How about posting a link to the online photo, telling your potential customers that it is a link to an official manufacturer image of their product, not your particular item for sale?
That still won't cut it.
Generally, the instant the shutter clicks the copyright to the photo is owned by the photographer (to make it clear, that's the person holding the camera or who put it on a tripod, and no one else) unless it is there is a contract for "work for hire" which most pros are loathe to sign off on anyway.
How enforceable is that copyright? Well, if the guy is a pro and registers his photos with the copyright office, you may very well find yourself deep in financial doo-doo.
See
http://thecopyrightzone.com/
One of those guys is a pro photographer, and the other is a full time copyright attorney Their book is on my bookshelf and I've read it twice. (BTW, I've read up on this stuff, and to me it seems like TimSF knows whereof he speaks).

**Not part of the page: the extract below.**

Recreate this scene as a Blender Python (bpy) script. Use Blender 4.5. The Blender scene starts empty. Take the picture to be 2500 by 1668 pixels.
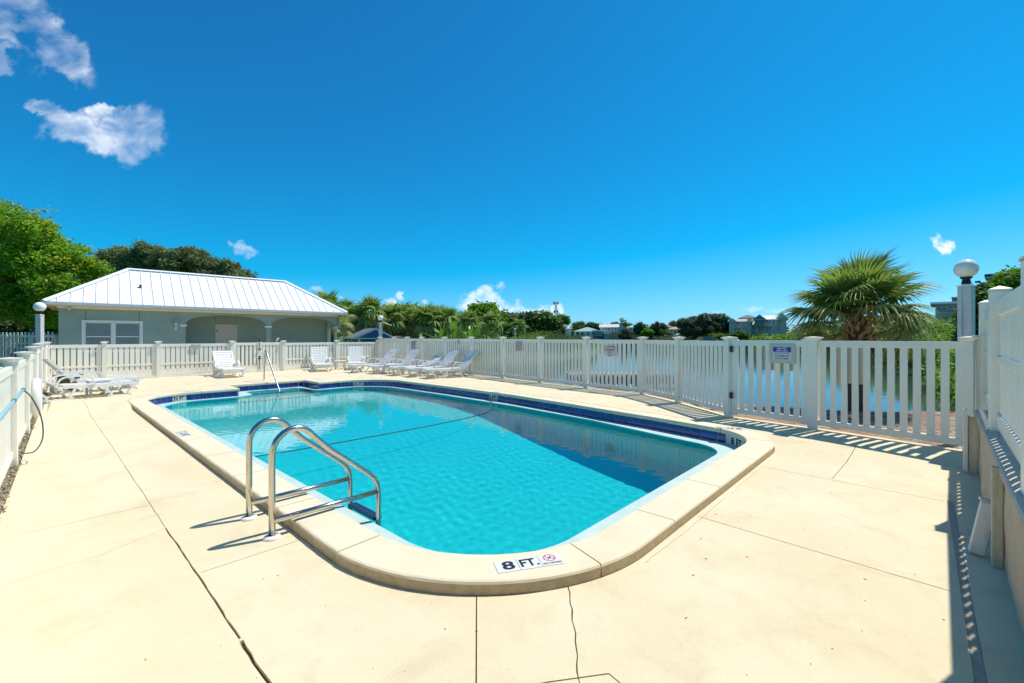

When you hire a photographer most often what you're getting for your money, just as in software licensing, is a license to use that photo or photos for a specific purpose, for a specific circulation, and for a specific period of time.
If someone else wants to use that photo, then you have to pay the photographer for a license that use. Now, sometimes this is remarkably cheap - $1 for for a catalog photo on one of the dollar sites, but it is a legitimate license.
But do not ever just take a photo off the Internet and then use it in your advertising. If the guy is pro, and followed all the registration protocols, to repeat, you may very well end up owing a photographer (and his attorney) well into five figures.
BTW, the book is recommended reading for anyone with even a slight interest it the subject. There is a huge amount of misinformation about it floating around.